## DATA
▼
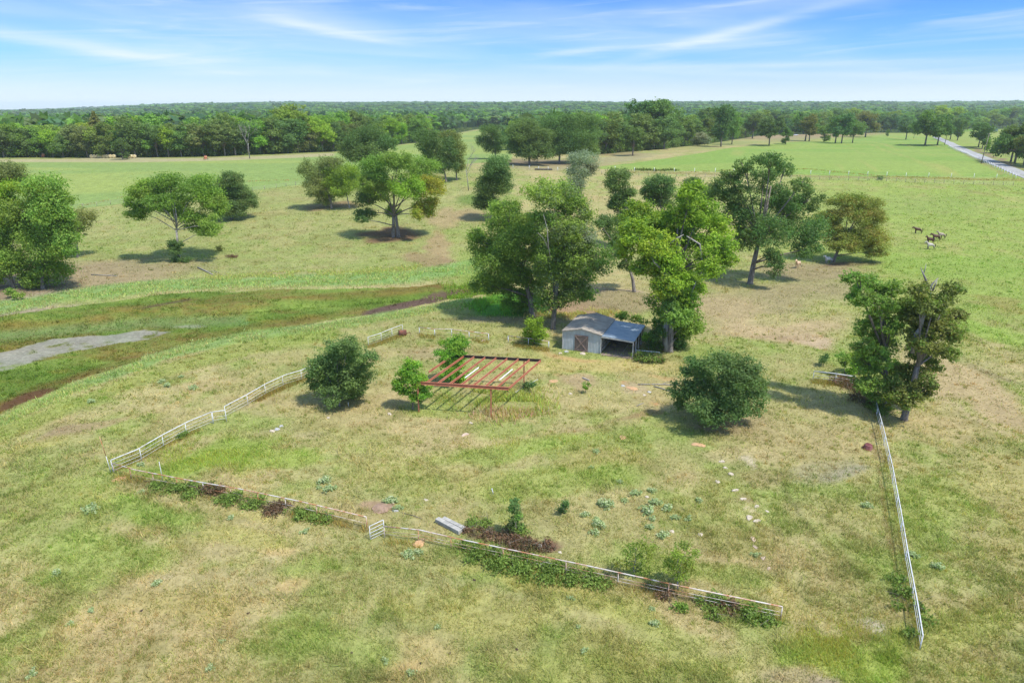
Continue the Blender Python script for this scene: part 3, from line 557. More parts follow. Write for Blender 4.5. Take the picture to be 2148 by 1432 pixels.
tree('cedar_tree', 'dense dark cedar right behind the umbrella-shaped tree', 'tree', (486, 460), [(484, 376, 24, 16), (476, 400, 30, 22), (498, 408, 34, 22), (516, 425, 23, 17), (486, 438, 33, 16), (465, 425, 20, 20)], .3, .26, dens=6, col='dark', hue=(.11, .14, .04), fork=.15)
tree('oak_tree', 'olive spreading tree leftmost of the clump beside the broad shading oak', 'tree', (696, 438), [(650, 354, 25, 22), (662, 388, 22, 26), (682, 415, 25, 15), (690, 343, 28, 16), (680, 375, 25, 22)], .3, .3, col='olive', dens=3.6)
tree('elm_tree', 'yellow-green tree with a white trunk left of the broad shading oak', 'tree', (733, 437), [(712, 360, 33, 22), (740, 374, 28, 28), (700, 393, 28, 22), (720, 395, 25, 16)], .17, .28, col='yel', hue=(.16, .22, .04), bark=BARKP, dens=3)
tree('oak_tree', 'dark domed tree behind the clump left of the broad oak', 'tree', (770, 372), [(767, 292, 45, 25), (805, 302, 27, 20), (744, 318, 33, 20), (780, 325, 40, 22)], .35, .4, col='dark', dens=5)
tree('oak_tree', 'broad double-trunked oak, half dark green half yellowing, over its own round shadow', 'tree', (829, 499), [(788, 351, 33, 28), (835, 337, 37, 21), (885, 351, 33, 22), (902, 391, 28, 26, 'auto'), (893, 430, 28, 22, 'auto'), (855, 388, 36, 30, 'yel'), (801, 396, 33, 26), (764, 420, 26, 15, 'dark'), (766, 448, 27, 11, 'dark'), (822, 445, 18, 13), (874, 449, 12, 14, 'auto'), (760, 460, 14, 6, 'dark'), (770, 385, 22, 18)], .42, .32, col='mid', fork=.3, stems=2, hue=None)
tree('oak_tree', 'dark tree with a clean trunk behind the right shoulder of the broad oak', 'tree', (936, 383), [(895, 292, 33, 20), (939, 322, 22, 34), (925, 345, 20, 20), (905, 320, 25, 20)], .28, .36, col='dark', dens=4)
tree('oak_tree', 'brownish dark tree beside the thin grey bare tree', 'tree', (958, 378), [(940, 288, 24, 15), (960, 315, 16, 26), (962, 345, 14, 16)], .22, .36, col='brn', dens=3)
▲
## WRITTEN EXERCISE
In the copy, include no pictures; restate the listing above exactly.

## THE COMPLETED TASK
Continue the Blender Python script for this scene: part 3, from line 557. More parts follow. Write for Blender 4.5. Take the picture to be 2148 by 1432 pixels.
tree('cedar_tree', 'dense dark cedar right behind the umbrella-shaped tree', 'tree', (486, 460), [(484, 376, 24, 16), (476, 400, 30, 22), (498, 408, 34, 22), (516, 425, 23, 17), (486, 438, 33, 16), (465, 425, 20, 20)], .3, .26, dens=6, col='dark', hue=(.11, .14, .04), fork=.15)
tree('oak_tree', 'olive spreading tree leftmost of the clump beside the broad shading oak', 'tree', (696, 438), [(650, 354, 25, 22), (662, 388, 22, 26), (682, 415, 25, 15), (690, 343, 28, 16), (680, 375, 25, 22)], .3, .3, col='olive', dens=3.6)
tree('elm_tree', 'yellow-green tree with a white trunk left of the broad shading oak', 'tree', (733, 437), [(712, 360, 33, 22), (740, 374, 28, 28), (700, 393, 28, 22), (720, 395, 25, 16)], .17, .28, col='yel', hue=(.16, .22, .04), bark=BARKP, dens=3)
tree('oak_tree', 'dark domed tree behind the clump left of the broad oak', 'tree', (770, 372), [(767, 292, 45, 25), (805, 302, 27, 20), (744, 318, 33, 20), (780, 325, 40, 22)], .35, .4, col='dark', dens=5)
tree('oak_tree', 'broad double-trunked oak, half dark green half yellowing, over its own round shadow', 'tree', (829, 499), [(788, 351, 33, 28), (835, 337, 37, 21), (885, 351, 33, 22), (902, 391, 28, 26, 'auto'), (893, 430, 28, 22, 'auto'), (855, 388, 36, 30, 'yel'), (801, 396, 33, 26), (764, 420, 26, 15, 'dark'), (766, 448, 27, 11, 'dark'), (822, 445, 18, 13), (874, 449, 12, 14, 'auto'), (760, 460, 14, 6, 'dark'), (770, 385, 22, 18)], .42, .32, col='mid', fork=.3, stems=2, hue=None)
tree('oak_tree', 'dark tree with a clean trunk behind the right shoulder of the broad oak', 'tree', (936, 383), [(895, 292, 33, 20), (939, 322, 22, 34), (925, 345, 20, 20), (905, 320, 25, 20)], .28, .36, col='dark', dens=4)
tree('oak_tree', 'brownish dark tree beside the thin grey bare tree', 'tree', (958, 378), [(940, 288, 24, 15), (960, 315, 16, 26), (962, 345, 14, 16)], .22, .36, col='brn', dens=3)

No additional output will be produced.